Monday, December 29, 2008

Feelings, whoa, oh, oh... pffft

Ever have one of those days, weeks, maybe even years, where you know something is out of whack and you just can’t put your finger on it?

Ever feel you should follow your intuition no matter how crazy everyone else thinks it is?

Ever have feelings that your mind refuses to allow you to shake, even when logic tells you that no one would understand your feelings but you? (But of course, someone would…)

It’s an interesting place to be, sometimes.

I don’t mean to sound morose. Not at all. I'm not having bad feelings. Feelings are a great barometer. Well followed, strong, unabashed unashamed intuition can make one a successful psychic.
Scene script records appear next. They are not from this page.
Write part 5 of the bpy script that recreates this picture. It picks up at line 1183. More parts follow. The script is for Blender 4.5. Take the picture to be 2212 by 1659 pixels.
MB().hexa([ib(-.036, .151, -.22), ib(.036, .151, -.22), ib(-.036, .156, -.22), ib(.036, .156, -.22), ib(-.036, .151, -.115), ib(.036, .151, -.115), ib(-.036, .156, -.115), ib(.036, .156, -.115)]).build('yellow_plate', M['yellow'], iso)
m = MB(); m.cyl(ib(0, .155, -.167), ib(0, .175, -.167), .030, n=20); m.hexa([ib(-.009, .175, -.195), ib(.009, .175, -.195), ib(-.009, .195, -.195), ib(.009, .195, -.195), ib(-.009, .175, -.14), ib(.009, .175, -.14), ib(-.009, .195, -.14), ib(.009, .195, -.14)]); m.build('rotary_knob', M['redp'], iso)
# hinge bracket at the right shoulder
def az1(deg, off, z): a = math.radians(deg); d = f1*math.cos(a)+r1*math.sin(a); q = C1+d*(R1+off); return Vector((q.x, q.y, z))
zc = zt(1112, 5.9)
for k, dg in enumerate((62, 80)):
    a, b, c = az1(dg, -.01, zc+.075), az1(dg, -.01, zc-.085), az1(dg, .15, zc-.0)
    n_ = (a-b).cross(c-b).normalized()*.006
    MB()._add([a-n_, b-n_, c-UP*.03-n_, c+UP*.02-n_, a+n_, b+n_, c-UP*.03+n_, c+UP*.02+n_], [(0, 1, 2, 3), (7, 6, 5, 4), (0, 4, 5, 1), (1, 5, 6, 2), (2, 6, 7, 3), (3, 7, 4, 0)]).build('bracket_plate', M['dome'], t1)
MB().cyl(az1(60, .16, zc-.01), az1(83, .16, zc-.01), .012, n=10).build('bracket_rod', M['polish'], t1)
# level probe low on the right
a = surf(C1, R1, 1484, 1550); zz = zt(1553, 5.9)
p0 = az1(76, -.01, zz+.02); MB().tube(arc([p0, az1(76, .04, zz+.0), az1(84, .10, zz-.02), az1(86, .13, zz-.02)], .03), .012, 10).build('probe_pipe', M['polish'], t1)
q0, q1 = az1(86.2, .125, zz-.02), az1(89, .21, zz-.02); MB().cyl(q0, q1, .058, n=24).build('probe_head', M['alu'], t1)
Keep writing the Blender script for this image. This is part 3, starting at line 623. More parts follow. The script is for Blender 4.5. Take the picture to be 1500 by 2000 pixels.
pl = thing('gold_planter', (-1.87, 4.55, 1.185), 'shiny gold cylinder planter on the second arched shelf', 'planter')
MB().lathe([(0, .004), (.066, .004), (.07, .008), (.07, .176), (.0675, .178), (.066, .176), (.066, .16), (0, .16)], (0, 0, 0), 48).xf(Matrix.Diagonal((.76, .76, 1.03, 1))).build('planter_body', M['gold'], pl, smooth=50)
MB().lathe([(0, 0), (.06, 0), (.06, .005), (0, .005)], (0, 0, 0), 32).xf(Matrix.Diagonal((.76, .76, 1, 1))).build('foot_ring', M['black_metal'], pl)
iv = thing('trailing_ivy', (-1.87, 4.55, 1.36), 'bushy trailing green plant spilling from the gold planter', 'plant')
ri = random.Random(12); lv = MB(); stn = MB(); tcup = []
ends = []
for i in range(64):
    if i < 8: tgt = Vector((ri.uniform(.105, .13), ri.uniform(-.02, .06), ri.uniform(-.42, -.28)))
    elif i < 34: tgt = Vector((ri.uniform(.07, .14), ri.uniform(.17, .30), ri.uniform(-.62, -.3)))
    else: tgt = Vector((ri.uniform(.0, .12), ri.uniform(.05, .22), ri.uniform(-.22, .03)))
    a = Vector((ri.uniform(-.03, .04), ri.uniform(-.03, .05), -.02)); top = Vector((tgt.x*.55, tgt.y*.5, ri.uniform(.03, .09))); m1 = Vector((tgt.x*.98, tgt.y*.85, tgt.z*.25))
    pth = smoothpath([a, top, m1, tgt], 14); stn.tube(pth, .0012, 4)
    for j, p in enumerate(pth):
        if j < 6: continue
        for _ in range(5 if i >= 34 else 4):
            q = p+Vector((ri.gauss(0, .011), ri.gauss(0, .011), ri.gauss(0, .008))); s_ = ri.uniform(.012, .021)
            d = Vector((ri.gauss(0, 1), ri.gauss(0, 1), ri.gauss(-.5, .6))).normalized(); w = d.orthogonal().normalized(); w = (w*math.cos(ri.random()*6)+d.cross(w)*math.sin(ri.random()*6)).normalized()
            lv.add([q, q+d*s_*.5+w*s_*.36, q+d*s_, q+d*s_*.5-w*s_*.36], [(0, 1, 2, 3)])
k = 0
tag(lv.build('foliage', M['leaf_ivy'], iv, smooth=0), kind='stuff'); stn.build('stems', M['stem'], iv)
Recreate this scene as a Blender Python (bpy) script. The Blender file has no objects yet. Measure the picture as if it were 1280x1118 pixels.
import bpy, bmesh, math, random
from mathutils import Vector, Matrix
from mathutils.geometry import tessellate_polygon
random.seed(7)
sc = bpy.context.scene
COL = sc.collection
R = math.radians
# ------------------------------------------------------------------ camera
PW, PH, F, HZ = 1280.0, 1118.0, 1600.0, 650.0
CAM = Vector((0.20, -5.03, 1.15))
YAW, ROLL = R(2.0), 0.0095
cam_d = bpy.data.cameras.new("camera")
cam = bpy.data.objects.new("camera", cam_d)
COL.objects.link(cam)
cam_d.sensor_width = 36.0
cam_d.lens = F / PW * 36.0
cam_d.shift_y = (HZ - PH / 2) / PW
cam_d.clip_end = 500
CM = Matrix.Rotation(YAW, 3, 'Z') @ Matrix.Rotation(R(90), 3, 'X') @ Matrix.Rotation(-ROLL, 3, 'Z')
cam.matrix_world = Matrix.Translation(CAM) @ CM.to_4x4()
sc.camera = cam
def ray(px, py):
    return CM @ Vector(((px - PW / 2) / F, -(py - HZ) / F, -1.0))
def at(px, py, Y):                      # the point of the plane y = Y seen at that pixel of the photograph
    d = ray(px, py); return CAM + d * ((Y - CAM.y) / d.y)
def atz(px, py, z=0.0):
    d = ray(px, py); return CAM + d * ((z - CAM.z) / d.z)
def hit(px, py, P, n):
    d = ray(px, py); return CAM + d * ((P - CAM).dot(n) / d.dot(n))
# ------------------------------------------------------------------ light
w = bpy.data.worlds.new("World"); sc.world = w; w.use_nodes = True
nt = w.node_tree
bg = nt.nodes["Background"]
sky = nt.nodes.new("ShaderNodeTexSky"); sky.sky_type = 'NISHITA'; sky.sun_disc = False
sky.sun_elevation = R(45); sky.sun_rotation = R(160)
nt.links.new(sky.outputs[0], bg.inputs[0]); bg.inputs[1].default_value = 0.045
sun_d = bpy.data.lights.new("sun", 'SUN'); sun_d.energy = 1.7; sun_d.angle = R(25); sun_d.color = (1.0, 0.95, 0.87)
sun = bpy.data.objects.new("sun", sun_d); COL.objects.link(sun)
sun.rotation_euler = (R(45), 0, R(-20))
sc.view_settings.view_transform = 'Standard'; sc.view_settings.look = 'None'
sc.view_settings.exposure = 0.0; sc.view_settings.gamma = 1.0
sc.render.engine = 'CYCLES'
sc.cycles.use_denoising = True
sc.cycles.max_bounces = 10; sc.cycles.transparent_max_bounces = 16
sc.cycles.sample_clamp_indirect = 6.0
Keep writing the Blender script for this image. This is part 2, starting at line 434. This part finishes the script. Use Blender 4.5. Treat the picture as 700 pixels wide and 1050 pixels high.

At the other end, survival of the species has required us to possess and maintain healthy feelings of flight or fight, fear, pain, hunger, etc... They’re very important to growth and survival.

It’s interesting to me, how many of our feelings we overlook or brush off everyday. Feelings we were made and bred to have. Some are feelings we were taught not to verbalize – both the perceived positive and negative. I mean the intuitive thoughts and impulses about ourselves and others that occur in a nanosecond that are warning us or soothing us, lifting us or dragging us. What do we with them, how do we be appropriate with them – everything from love to rancor? How do we use them fully, without them using us? How do we validate them and use them as the finest of tools? And how do we love them all?

I’m just saying…

Oh, and don’t worry. My intuition is not telling me anything about the world ending, or anything terrible like that. Just change, ya know? I feel it at this time of year more than any other. It makes me think. And I think enough as it is. In 2009 I will have to set about feeling more, and maybe thinking less. Heh. Oh, and have a lot more fun.